Kate at One More Thing is doing a weekly carnival of sorts, choosing a topic for other bloggers to write about. This week’s topic is “Vacation”.
Our vacation this year was spent in North Carolina, where Husband spent nearly the entire time building a greenhouse for his parents.
He didn’t think it would take the entire week, but with some rain delays and just the added time anything takes when you do something you’ve never done before, just about our entire vacation was gone.
Husband felt bad that we didn’t really get to do anything fun, that I was stuck in the house. Their home is thirty minutes from the nearest civilization, and even that isn’t a hotbed of activity. Most of my time was spent playing with son, playing on my computer, or doing housework for my mother-in-law.

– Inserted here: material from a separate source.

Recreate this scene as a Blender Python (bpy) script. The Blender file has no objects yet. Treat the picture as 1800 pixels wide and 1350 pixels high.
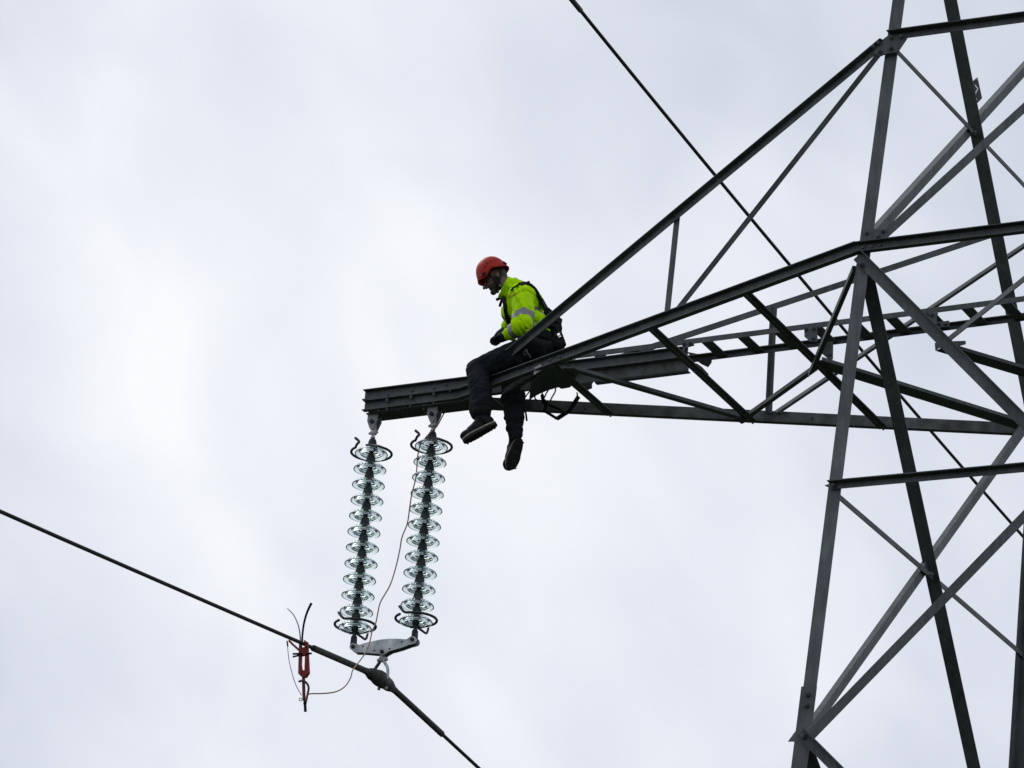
import bpy, bmesh, math, random
from mathutils import Vector, Matrix, noise
from mathutils.bvhtree import BVHTree
random.seed(7)
SC = bpy.context.scene
COL = SC.collection
V = Vector

# ------------------------------------------------------------------ camera (solved from the photograph)
CAM = V((17.7798, -30.2033, -14.1412))          # eye 1.6 m above the field, arm level is z = 0
FPX, EL, ROLL, AZ = 7615.4, 0.3938, 0.0809, -0.4987
VIEW = V((math.sin(AZ)*math.cos(EL), math.cos(AZ)*math.cos(EL), math.sin(EL)))
_r = V((math.cos(AZ), -math.sin(AZ), 0)); _u = _r.cross(VIEW)
RIGHT = _r*math.cos(ROLL) + _u*math.sin(ROLL)
UP = -_r*math.sin(ROLL) + _u*math.cos(ROLL)
GROUND_Z = CAM.z - 1.6
cd = bpy.data.cameras.new('camera'); cam = bpy.data.objects.new('camera', cd); COL.objects.link(cam)
cd.sensor_fit = 'HORIZONTAL'; cd.sensor_width = 36.0; cd.lens = FPX/1800.0*36.0
cd.clip_start = 0.5; cd.clip_end = 6000
m3 = Matrix((RIGHT, UP, -VIEW)).transposed()
cam.matrix_world = Matrix.Translation(CAM) @ m3.to_4x4()
SC.camera = cam

# ------------------------------------------------------------------ overcast sky, veiled sun, exposure
SUN_EL, SUN_ROT = math.radians(48), math.radians(292)
world = bpy.data.worlds.new('World'); SC.world = world; world.use_nodes = True
nt = world.node_tree; nt.nodes.clear()
def N(tree, kind, **kw):
    n = tree.nodes.new(kind)
    for k, v in kw.items(): setattr(n, k, v)
    return n
wo = N(nt, 'ShaderNodeOutputWorld'); bg = N(nt, 'ShaderNodeBackground'); bg.inputs['Strength'].default_value = 0.1
sky = N(nt, 'ShaderNodeTexSky'); sky.sky_type = 'NISHITA'; sky.sun_disc = False
sky.sun_elevation = SUN_EL; sky.sun_rotation = SUN_ROT; sky.dust_density = 3.0
tc = N(nt, 'ShaderNodeTexCoord')
def dirpx(px, py): return (VIEW + RIGHT*((px-900)/FPX) - UP*((py-675)/FPX))
# stratus drawn out along one direction by the wind: noise on stretched sky axes
AXA = (RIGHT*0.52 - UP*0.85).normalized(); AXB = (RIGHT*0.85 + UP*0.52).normalized()
def dotn(v):
    d = N(nt, 'ShaderNodeVectorMath', operation='DOT_PRODUCT'); d.inputs[1].default_value = v
    nt.links.new(tc.outputs['Generated'], d.inputs[0]); return d
cx = N(nt, 'ShaderNodeCombineXYZ')
for k, v in (('X', AXA), ('Y', AXB), ('Z', VIEW)): nt.links.new(dotn(v).outputs['Value'], cx.inputs[k])
def cloud(scale, loc, detail, rough, dist):
    mp = N(nt, 'ShaderNodeMapping'); mp.inputs['Scale'].default_value = scale; mp.inputs['Location'].default_value = loc
    n1 = N(nt, 'ShaderNodeTexNoise'); n1.inputs['Scale'].default_value = 1.0; n1.inputs['Detail'].default_value = detail
    n1.inputs['Roughness'].default_value = rough; n1.inputs['Distortion'].default_value = dist
    nt.links.new(cx.outputs[0], mp.inputs['Vector']); nt.links.new(mp.outputs['Vector'], n1.inputs['Vector']); return n1
ca = cloud((10, 17, 10), (15.3514, 12.9705, 18.8598), 2.5, 0.42, 0.5); cb = cloud((20, 27, 20), (19.7953, 13.0863, 2.9112), 3.0, 0.45, 0.6)
# thinner, brighter cloud low in the sky, behind the arm tip in the picture
GL = dirpx(690, 710).normalized()
st = N(nt, 'ShaderNodeVectorMath', operation='MULTIPLY'); st.inputs[1].default_value = (0.62, 1, 1)
nt.links.new(cx.outputs[0], st.inputs[0])
dp = N(nt, 'ShaderNodeVectorMath', operation='DISTANCE'); dp.inputs[1].default_value = (GL.dot(AXA)*0.62, GL.dot(AXB), GL.dot(VIEW))
nt.links.new(st.outputs[0], dp.inputs[0])
mr = N(nt, 'ShaderNodeMapRange'); mr.inputs['From Min'].default_value = 0.0; mr.inputs['From Max'].default_value = 0.15
mr.inputs['To Min'].default_value = 1.0; mr.inputs['To Max'].default_value = 0.0; mr.interpolation_type = 'SMOOTHSTEP'
nt.links.new(dp.outputs['Value'], mr.inputs['Value'])
def madd(src, f, add):
    m = N(nt, 'ShaderNodeMath', operation='MULTIPLY_ADD'); m.inputs[1].default_value = f
    nt.links.new(src, m.inputs[0])
    if isinstance(add, float): m.inputs[2].default_value = add
    else: nt.links.new(add, m.inputs[2])
    return m.outputs[0]
val = madd(ca.outputs['Fac'], 1.2, -0.86); val = madd(cb.outputs['Fac'], 0.66, val); val = madd(mr.outputs['Result'], 0.74, val)
cr = N(nt, 'ShaderNodeValToRGB')
cr.color_ramp.elements[0].position = 0.0; cr.color_ramp.elements[0].color = (0.65, 0.69, 0.785, 1)
cr.color_ramp.elements[1].position = 0.95; cr.color_ramp.elements[1].color = (0.965, 0.975, 0.995, 1)
e = cr.color_ramp.elements.new(0.45); e.color = (0.79, 0.825, 0.91, 1)
nt.links.new(val, cr.inputs['Fac'])
gain = N(nt, 'ShaderNodeVectorMath', operation='SCALE'); gain.inputs['Scale'].default_value = 10.0
nt.links.new(cr.outputs['Color'], gain.inputs[0])
mx = N(nt, 'ShaderNodeMix', data_type='RGBA'); mx.inputs['Factor'].default_value = 0.97
nt.links.new(sky.outputs['Color'], mx.inputs['A']); nt.links.new(gain.outputs['Vector'], mx.inputs['B'])
nt.links.new(mx.outputs['Result'], bg.inputs['Color']); nt.links.new(bg.outputs[0], wo.inputs[0])
sd = bpy.data.lights.new('sun', 'SUN'); sun = bpy.data.objects.new('sun', sd); COL.objects.link(sun)
sd.energy = 0.9; sd.angle = math.radians(30); sd.color = (1.0, 0.97, 0.92)
SD = V((math.sin(SUN_ROT)*math.cos(SUN_EL), math.cos(SUN_ROT)*math.cos(SUN_EL), math.sin(SUN_EL)))
sun.rotation_euler = SD.to_track_quat('Z', 'Y').to_euler()
SC.view_settings.view_transform = 'Standard'; SC.view_settings.look = 'None'
SC.view_settings.exposure = 0.0; SC.view_settings.gamma = 1.0; SC.view_settings.use_curve_mapping = False
SC.render.engine = 'CYCLES'
SC.cycles.max_bounces = 16; SC.cycles.transmission_bounces = 16; SC.cycles.glossy_bounces = 6

# ------------------------------------------------------------------ pixel -> point on a real plane
def onpl(px, py, P, n):
    d = dirpx(px, py); n = V(n)
    return CAM + d*((V(P)-CAM).dot(n)/d.dot(n))
def ony(px, py, y=0.0): return onpl(px, py, (0, y, 0), (0, 1, 0))
def onz(px, py, z=0.0): return onpl(px, py, (0, 0, z), (0, 0, 1))
def onx(px, py, x=0.0): return onpl(px, py, (x, 0, 0), (1, 0, 0))
# tower: square plan, half width at arm level H1, taper T per metre, axis at XC
XC, H1, T = 7.2905, 1.894, 0.0551
def hw(z): return H1 - T*z
NEAR_N = V((0, 1, -T)).normalized(); NEAR_P = V((XC, -H1, 0))     # near face: y = -(H1 - T z)
LEFT_N = V((1, 0, -T)).normalized(); LEFT_P = V((XC-H1, 0, 0))
FARF_N = V((0, 1, T)).normalized(); FARF_P = V((XC, H1, 0))
def near(px, py, off=0.0): return onpl(px, py, NEAR_P + NEAR_N*off, NEAR_N)
def left(px, py, off=0.0): return onpl(px, py, LEFT_P + LEFT_N*off, LEFT_N)
def corner(sx, sy, z): return V((XC + sx*hw(z), sy*hw(z), z))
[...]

There really is no reason for him to feel bad, I told Husband. My entire life is a vacation. I don’t have to go to work. I get to have fun every day – taking Son to the playground, to the water park, to the library. I can stay home in my PJs and spend the day swimming, playing Go Fish and cuddling a very cute 5 year-old as we take an afternoon nap.
I get to do what I want, when I want, all day long. And I get to do it with the most spectacular little blessing G-d has ever given me. I feel so lucky that I get to do this. It’s almost as if it’s some big secret that I should be protecting. That if someone figured out how great my gig was it would come to an immediate end.
I always knew it had to end – just like all vacations. The brochure specifically stated that the all-day togetherness trip lasts only five years (unless you take the optional homeschooling rider, which I declined for the health and well-being of all involved) before a rider than changes everything kicks into gear.
And that change is now only five days away.
Because on that 5th day Son starts kindergarten. And the best vacation I’ve ever taken in my life goes on hiatus for six hours a day. And I move from being the center of his world to just left of center as he takes his place in a new sub-world, without me.
Sure, I’ll still spend lots of time with him. And sure, it’s all part of growing up. But I will forever miss this precious time we’ve had together, just the two of us.
And I’ll be forever grateful to G-d and to Husband for sending me on this five-year vacation. I can’t wait to see what fun Son and I can cram into six less hours a day, as we inch towards age 15 when I will be so far from the center of his world that he’ll likely want me to walk two paces behind him in public.